I followed the link provided, and went “Huh?” at the website.

Then it hit me – this a British television show.  Someone is going to make one of my recipes on a British television show.

It’s apparently a popular show, too.  The  premise is 5 people each throw a dinner party over the course of five nights in the hopes of winning £1,000 (that would be One Thousand Pounds, or at today’s exchange rate, $1,116.30).  Their dinner guests are the other four contestants, who also rate each dinner party – the person with the highest score at the end of the week wins the cash.  The judging criteria includes more than just the food, but from the one episode I’ve watched, I’ll be darned if I can tell what it might be.
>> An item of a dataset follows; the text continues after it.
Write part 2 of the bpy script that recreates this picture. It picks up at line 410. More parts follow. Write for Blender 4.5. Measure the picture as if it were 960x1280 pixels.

It’s a cute show, though, and I was absolutely glued to my laptop while I was watching.  I’m also extremely amused that one of my goat recipes made the cut for the Halloween show – goodness, I hope it wins!  I’d love to think I was responsible for something like “Goat Takes Great Britain By Culinary Storm.” 😛

As for the Scrapbook, from what I can tell, you can find all of the recipes cooked by the contestants on a section of the network’s website – if you register, you can save recipes you designate, forming an online, well, scrapbook of them.  While the email said they’ll merely be linking to my recipe, all of those I’ve looked at so far are posted on the show’s site itself, which means they’re all metric.  That shouldn’t pose too much of a problem if my U.S. readers want to cook one, since it’s fairly easy to find standard measures to metric measures converters online.  Some of them look pretty good.

Just a note:  if you want to watch the show, I have had NO luck watching it via the Channel 4 website – it takes so long to load it keeps crashing my browser.  There are plenty of episodes on YouTube, however, which is where I viewed it.  The show also airs on BBC America; I haven’t had time to track it down yet, but if you’ve seen it I’d love to hear about it.